During this time of global uncertainty, poems can offer insight, wisdom, enlightening ideas and language that prompts reflection, helping us to slow down in our daily and often, busy lives with the aim of finding calm and peace mentally, emotionally and spiritually. With many working from home at present, why not take on the advice from Poets.org who have provided a fabulous list of ways to engage with National Poetry Month. In the meantime, keep up-to-date with our weekly blog, where we will showcase the poetical and musical talent of some great people in the arts world.
30 Ways to Celebrate National Poetry Month
Here’s the first 5:
- Sign-up for Poem-a-Day and read a poem each morning.
- Sign-up to receive a free National Poetry Month poster or download the PDF, and display it for the occasion.
- Read 2020’s most-read poem, Naomi Shihab Nye’s “Kindness.”

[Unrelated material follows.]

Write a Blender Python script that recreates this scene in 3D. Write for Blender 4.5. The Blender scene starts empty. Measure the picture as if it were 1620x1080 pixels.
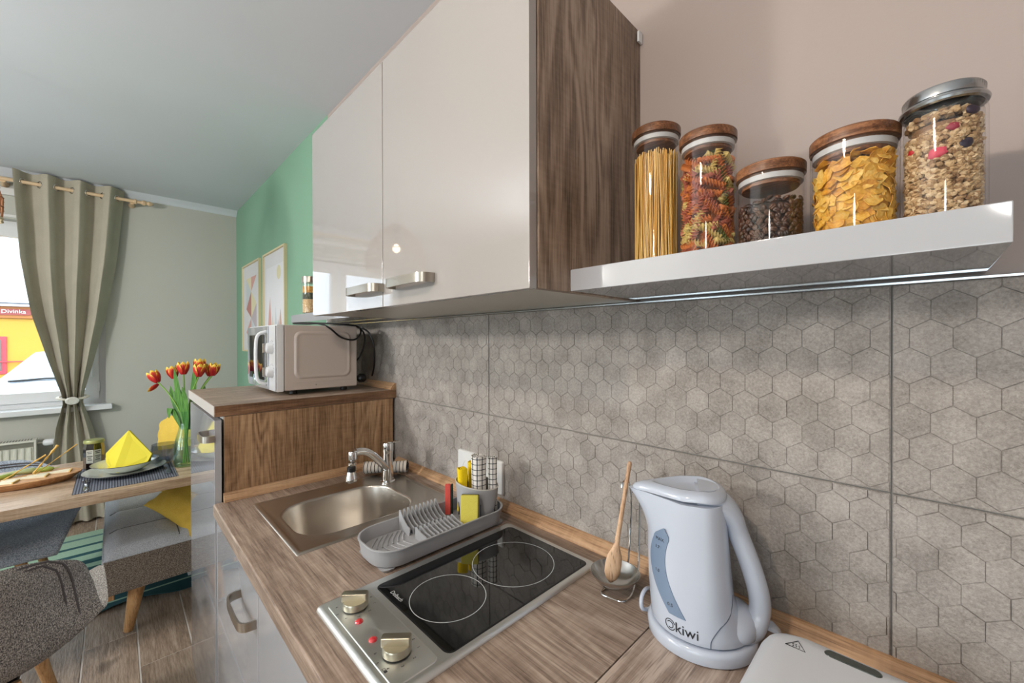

- Record yourself reading a poem, and share why you chose that work online using the hashtag #ShelterinPoems. Be sure to tag @poetsorg on Twitter and Instagram!

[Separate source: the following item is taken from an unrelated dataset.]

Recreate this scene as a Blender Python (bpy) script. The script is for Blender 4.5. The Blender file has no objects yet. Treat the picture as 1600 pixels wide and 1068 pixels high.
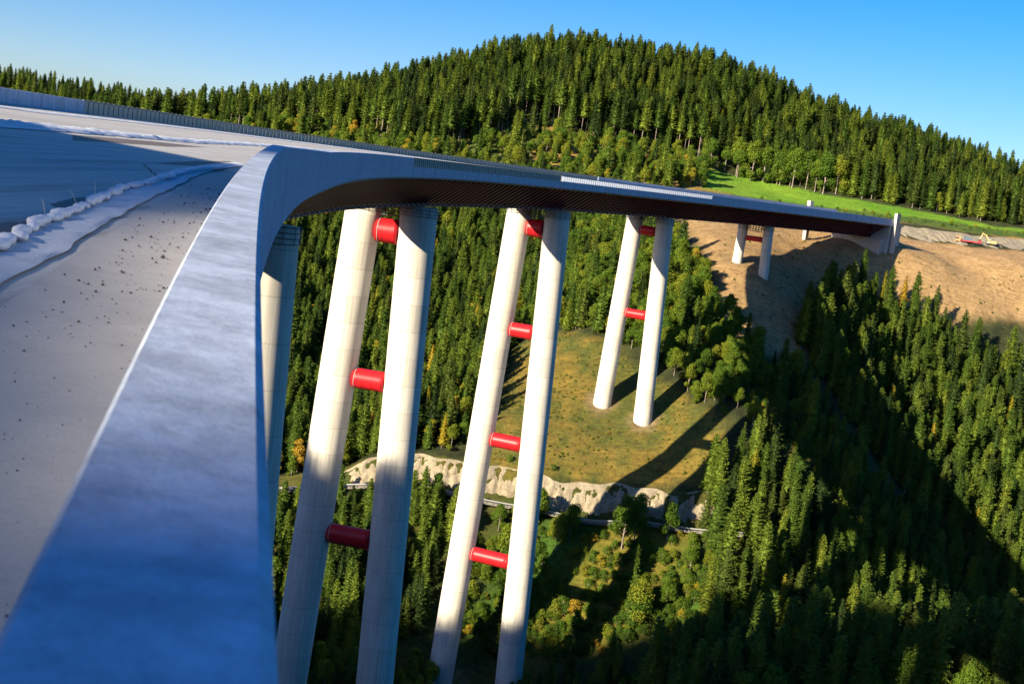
import bpy, bmesh, math, random
import numpy as np
from mathutils import Vector, Matrix, noise as mnoise
R = math.radians
random.seed(7); rng = np.random.default_rng(11)
sc = bpy.context.scene
col = sc.collection

# ------------------------------------------------------------------ camera, sky, sun, exposure
SUN_AZ, SUN_EL = 44.0, 20.3          # direction the light travels towards (clockwise from +Y), elevation
cam_d = bpy.data.cameras.new('camera'); cam = bpy.data.objects.new('camera', cam_d); col.objects.link(cam)
PITCH, ROLL = 5.668, 7.845
cam.matrix_world = Matrix.Rotation(R(90 - PITCH), 4, 'X') @ Matrix.Rotation(R(ROLL), 4, 'Z')
cam_d.sensor_width = 36.0; cam_d.lens = 46.09; cam_d.clip_start = 0.05; cam_d.clip_end = 9000
cam_d.dof.use_dof = True; cam_d.dof.focus_distance = 160.0; cam_d.dof.aperture_fstop = 5.0
sc.camera = cam
w = bpy.data.worlds.new('World'); sc.world = w; w.use_nodes = True
nt = w.node_tree; bg = nt.nodes['Background']
sky = nt.nodes.new('ShaderNodeTexSky'); sky.sky_type = 'NISHITA'; sky.sun_disc = False
sky.sun_elevation = R(SUN_EL); sky.sun_rotation = R(SUN_AZ + 180)
sky.air_density = 1.0; sky.dust_density = 1.0; sky.ozone_density = 2.5; sky.altitude = 500
hs = nt.nodes.new('ShaderNodeHueSaturation'); hs.inputs['Saturation'].default_value = 1.58
nt.links.new(sky.outputs[0], hs.inputs['Color']); tm = nt.nodes.new('ShaderNodeMix'); tm.data_type = 'RGBA'; tm.blend_type = 'MULTIPLY'; tm.inputs[0].default_value = 1.0; tm.inputs[7].default_value = (0.99, 0.92, 1.13, 1)
nt.links.new(hs.outputs[0], tm.inputs[6]); nt.links.new(tm.outputs[2], bg.inputs[0]); bg.inputs[1].default_value = 0.068
sun_d = bpy.data.lights.new('sun', 'SUN'); sun_d.energy = 5.0; sun_d.angle = R(0.53); sun_d.color = (1.0, 0.87, 0.66)
sun = bpy.data.objects.new('sun', sun_d); col.objects.link(sun)
sdir = Vector((math.sin(R(SUN_AZ)) * math.cos(R(SUN_EL)), math.cos(R(SUN_AZ)) * math.cos(R(SUN_EL)), -math.sin(R(SUN_EL))))
sun.rotation_euler = sdir.to_track_quat('-Z', 'Y').to_euler()
sc.view_settings.view_transform = 'Standard'; sc.view_settings.look = 'None'; sc.view_settings.exposure = 1.2
sc.view_settings.gamma = 1.0
sc.cycles.max_bounces = 5; sc.cycles.diffuse_bounces = 2; sc.cycles.glossy_bounces = 2; sc.cycles.transparent_max_bounces = 6

# ------------------------------------------------------------------ object helpers
def tag(o, label=None, cat=None, group=None, kind=None):
    if label: o['label'] = label
    if cat: o['category'] = cat
    if group: o['group'] = group
    if kind: o['kind'] = kind
    return o
def empty(name, loc=(0, 0, 0), rz=0.0, label=None, cat=None, group=None):
    o = bpy.data.objects.new(name, None); col.objects.link(o); o.location = loc; o.rotation_euler = (0, 0, rz)
    o.empty_display_size = 0.5
    return tag(o, label, cat, group)
class MB:
    """collects faces, builds ONE mesh object"""
    def __init__(s): s.v = []; s.f = []; s.m = []
    def add(s, vs, fs, mi=0):
        n = len(s.v); s.v += [tuple(v) for v in vs]; s.f += [tuple(i + n for i in f) for f in fs]; s.m += [mi] * len(fs)
    def box(s, c, d, M=None, mi=0):
        x, y, z = d[0] / 2, d[1] / 2, d[2] / 2
        vs = [Vector((c[0] + i * x, c[1] + j * y, c[2] + k * z)) for i in (-1, 1) for j in (-1, 1) for k in (-1, 1)]
        if M is not None: vs = [M @ v for v in vs]
        s.add(vs, [(0, 1, 3, 2), (4, 6, 7, 5), (0, 4, 5, 1), (2, 3, 7, 6), (0, 2, 6, 4), (1, 5, 7, 3)], mi)
    def tube(s, pts, rad, n=8, mi=0, caps=True):
        pts = [Vector(p) for p in pts]; rads = rad if isinstance(rad, (list, tuple)) else [rad] * len(pts)
        rings = []
        for i, p in enumerate(pts):
            t = (pts[min(i + 1, len(pts) - 1)] - pts[max(i - 1, 0)]).normalized()
            a = t.cross(Vector((0, 0, 1)));
            if a.length < 1e-3: a = Vector((1, 0, 0))
            a.normalize(); b = t.cross(a)
            rings.append([p + (a * math.cos(q * 2 * math.pi / n) + b * math.sin(q * 2 * math.pi / n)) * rads[i] for q in range(n)])
        vs = [v for r in rings for v in r]; fs = []
        for i in range(len(pts) - 1):
            for q in range(n):
                fs.append((i * n + q, i * n + (q + 1) % n, (i + 1) * n + (q + 1) % n, (i + 1) * n + q))
        if caps:
            fs.append(tuple(range(n))[::-1]); fs.append(tuple((len(pts) - 1) * n + q for q in range(n)))
        s.add(vs, fs, mi)
    def mesh(s, name, mats, smooth=False):
        me = bpy.data.meshes.new(name); me.from_pydata(s.v, [], s.f)
        for m in (mats if isinstance(mats, (list, tuple)) else [mats]): me.materials.append(m)
        me.polygons.foreach_set('material_index', s.m)
        if smooth: me.polygons.foreach_set('use_smooth', [True] * len(me.polygons))
        me.update(); return me
    def build(s, name, mats, parent=None, smooth=False):
        o = bpy.data.objects.new(name, s.mesh(name, mats, smooth)); col.objects.link(o)
        if parent is not None: o.parent = parent
        return o
def link(name, me, parent=None):
    o = bpy.data.objects.new(name, me); col.objects.link(o)
    if parent is not None: o.parent = parent
    return o

# ------------------------------------------------------------------ material helpers
def mat(name, base=(0.5, 0.5, 0.5), rough=0.8, metal=0.0):
    m = bpy.data.materials.new(name); m.use_nodes = True
    b = m.node_tree.nodes['Principled BSDF']; b.inputs['Base Color'].default_value = (*base, 1); b.inputs['Roughness'].default_value = rough
    b.inputs['Metallic'].default_value = metal; b.inputs['Specular IOR Level'].default_value = 0.3
    return m
def nd(m, t, **k):
    n = m.node_tree.nodes.new(t)
    for a, b in k.items(): setattr(n, a, b)
    return n
def ln(m, a, b): m.node_tree.links.new(a, b)
def bsdf(m): return m.node_tree.nodes['Principled BSDF']
def coords(m, scale=(1, 1, 1), kind='Object', rot=(0, 0, 0)):
    t = nd(m, 'ShaderNodeTexCoord'); mp = nd(m, 'ShaderNodeMapping'); mp.inputs['Scale'].default_value = scale; mp.inputs['Rotation'].default_value = rot
    ln(m, t.outputs[kind], mp.inputs['Vector']); return mp.outputs[0]
def noise(m, vec, scale, detail=6, rough=0.6, dist=0.0):
    n = nd(m, 'ShaderNodeTexNoise'); n.inputs['Scale'].default_value = scale; n.inputs['Detail'].default_value = detail
    n.inputs['Roughness'].default_value = rough; n.inputs['Distortion'].default_value = dist
    ln(m, vec, n.inputs['Vector']); return n.outputs['Fac']
def ramp(m, fac, stops, interp='LINEAR'):
    r = nd(m, 'ShaderNodeValToRGB'); r.color_ramp.interpolation = interp
    e = r.color_ramp.elements
    while len(e) < len(stops): e.new(0.5)
    for el, (p, c) in zip(e, stops): el.position = p; el.color = (*c, 1) if len(c) == 3 else c
    ln(m, fac, r.inputs[0]); return r.outputs[0]
def mix(m, fac, a, b, mode='MIX'):
    n = nd(m, 'ShaderNodeMix', data_type='RGBA', blend_type=mode)
    if isinstance(fac, (int, float)): n.inputs[0].default_value = fac
    else: ln(m, fac, n.inputs[0])
    for i, x in ((6, a), (7, b)):
        if isinstance(x, tuple): n.inputs[i].default_value = (*x, 1)
        else: ln(m, x, n.inputs[i])
    return n.outputs[2]
def math_(m, op, a, b=None, c=None, clamp=False):
    n = nd(m, 'ShaderNodeMath', operation=op, use_clamp=clamp)
    for i, x in enumerate((a, b, c)):
        if x is None: continue
        if isinstance(x, (int, float)): n.inputs[i].default_value = x
        else: ln(m, x, n.inputs[i])
    return n.outputs[0]
def bump(m, h, strength=0.3, dist=0.05):
    b = nd(m, 'ShaderNodeBump'); b.inputs['Strength'].default_value = strength; b.inputs['Distance'].default_value = dist
    ln(m, h, b.inputs['Height']); ln(m, b.outputs[0], bsdf(m).inputs['Normal'])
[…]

- Subscribe to the Poem-a-Day podcast.
#1 William Blake
William Blake (28 November 1757 – 12 August 1827) was an English poet, painter, and printmaker. Largely unrecognised during his lifetime, Blake is now considered a seminal figure in the history of the poetry and visual arts of the Romantic Age. What he called his prophetic works were said by 20th-century critic Northrop Frye to form “what is in proportion to its merits the least read body of poetry in the English language”. His visual artistry led 21st-century critic Jonathan Jones to proclaim him “far and away the greatest artist Britain has ever produced”. In 2002, Blake was placed at number 38 in the BBC’s poll of the 100 Greatest Britons. While he lived in London his entire life, except for three years spent in Felpham, he produced a diverse and symbolically rich œuvre, which embraced the imagination as “the body of God” or “human existence itself”.
Jerusalem
And did those feet in ancient time
Walk upon England’s mountains green?
And was the holy Lamb of God
On England’s pleasant pastures seen?
And did the Countenance Divine
Shine forth upon our clouded hills?
And was Jerusalem builded here
Among these dark Satanic mills?
Bring me my bow of burning gold:
Bring me my arrows of desire:
Bring me my spear: O clouds unfold!
Bring me my chariot of fire.
I will not cease from mental fight,
Nor shall my sword sleep in my hand
Till we have built Jerusalem
In England’s green and pleasant land.
For more than a century, the hymn “Jerusalem” has been a staple of English national culture. Usually invoked as a sign of patriotic pride—at Last Night of the Proms or the 2012 Olympics—it also appears from time to time with a knowing wink to those more liberally minded, as in the recent rejuvenation of Alan Moore’s Hellblazer comics by Si Spurrier and Aaron Campbell.
A revamped version by Errollyn Wallen was premiered at the BBC Proms in 2020 and she said her “radically different” version of Sir Hubert Parry’s 1916 hymn was dedicated to the Windrush generation and inspired by the Black Lives Matter movement.